RS-485 as others have mentioned is great. Often you can't run new cables for cat/fibre so you're stuck with stealing some copper off an old system that has been decommissioned. You'd be surprised how far you can run a RS-485 system at low speed and maintain high reliability.

mmac_ | 3 years ago | on: Embedded programming is like web development

As someone who cut their teeth in embedded before going into web development, I've seen a significant amount of similarities between the two. The most obvious to me is that now we spend a lot of time connecting prebuilt libraries together - back in the day we wrote everything from scratch.
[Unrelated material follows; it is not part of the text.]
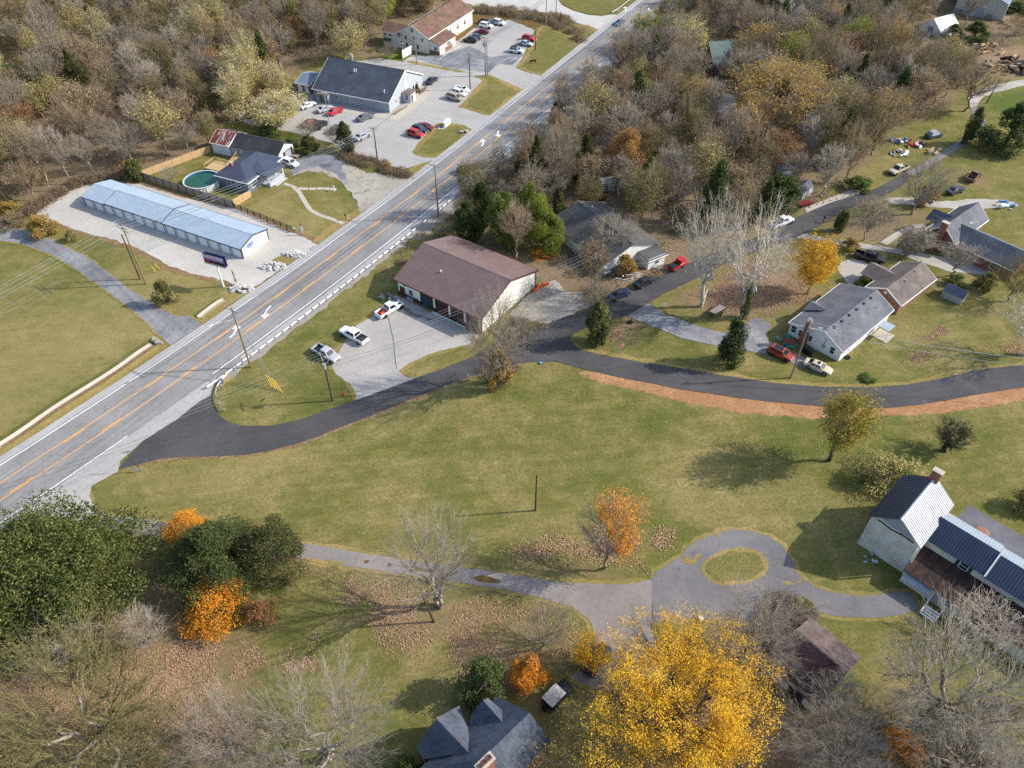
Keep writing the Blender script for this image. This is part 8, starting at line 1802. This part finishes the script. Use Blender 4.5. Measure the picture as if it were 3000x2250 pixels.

The skills required to interface to a bluetooth library are not any different to say connecting to a map API on a web page... if it all works and does what it says in the docs. At some point your core skills and experience are required in the specific domains to identify and fix bad behaviour (i.e. your bluetooth library isn't working because you have physical antenna issues etc).

There is also a large amount of crossover as embedded gains more resources. Often you're working with javascript because your device needs to have an embedded web server with custom functionality. Sometimes you see SQlite on embedded flash, although debatable if they really needed it. Running Linux is far more common and it works pretty much the same regardless if it's on an MCU or a VM in the cloud.

The main difference I see is to do with the ease of fixing mistakes in the field. With web development I can usually git push and the issue is fixed for all users. With embedded, I almost never have an internet connection so it's a case of physically sending people to site or product recall to fix the issue if it's serious. Internet connections are becoming more common in embedded so we can remote update, but still the minority in general.

Lots of common ground, but just like any discipline it's that last 20% that makes the difference.

mmac_ | 3 years ago | on: Steps to designing an embedded software architecture, Step 1

A bit of a generalisation, but I tend to find when a traditional EE writes firmware, they treat the firmware as controlling the hardware and are more direct with their instructions. i.e. if they need to set a gpio they will often do it directly rather than abstract it. So an EE will write gpio23 = 1, whilst a more software background person will create some type of function say, turn_amplifier_on which will then take the appropriate action.

For those tiny projects it doesn't matter too much. However it seems with demands for features/time to market we rely more on vendor supplied SDK's so this direct approach is becoming less common.

I do find the EE's to be great at bitbanging though, especially when timing is critical.

mmac_ | 3 years ago | on: 10mbps over 1km on a single pair of wires

Single pair communications are invaluable in industrial applications - almost all of our scenarios involve the restriction of not being able to run new cable. The costs involved in running new cables can be eye watering to say the least. If you're on a greenfield project, then there are surely better solutions since you have the luxury of designing the cable runs.

VDSL has been king in the areas I work in for quite a few years now and has been very reliable. We are experimenting with SPE and it's looking positive with the biggest benefit being cost. SPE for us is a significant cost down that will allow us to design it into more products where VDSL blew the BOM budget. We'll still use VDSL when we need higher bandwidth but only have that single copper pair.

SPE fills a gap where you need a decent amount of bandwidth at a reasonable distance for a low price. For us it complements modbus, standard ethernet, vdsl etc.

SPE is also very new with the chipsets really only starting to become available in the last 12 months or so. Chip shortages aren't helping but expect to start seeing these solutions pop up all over the place.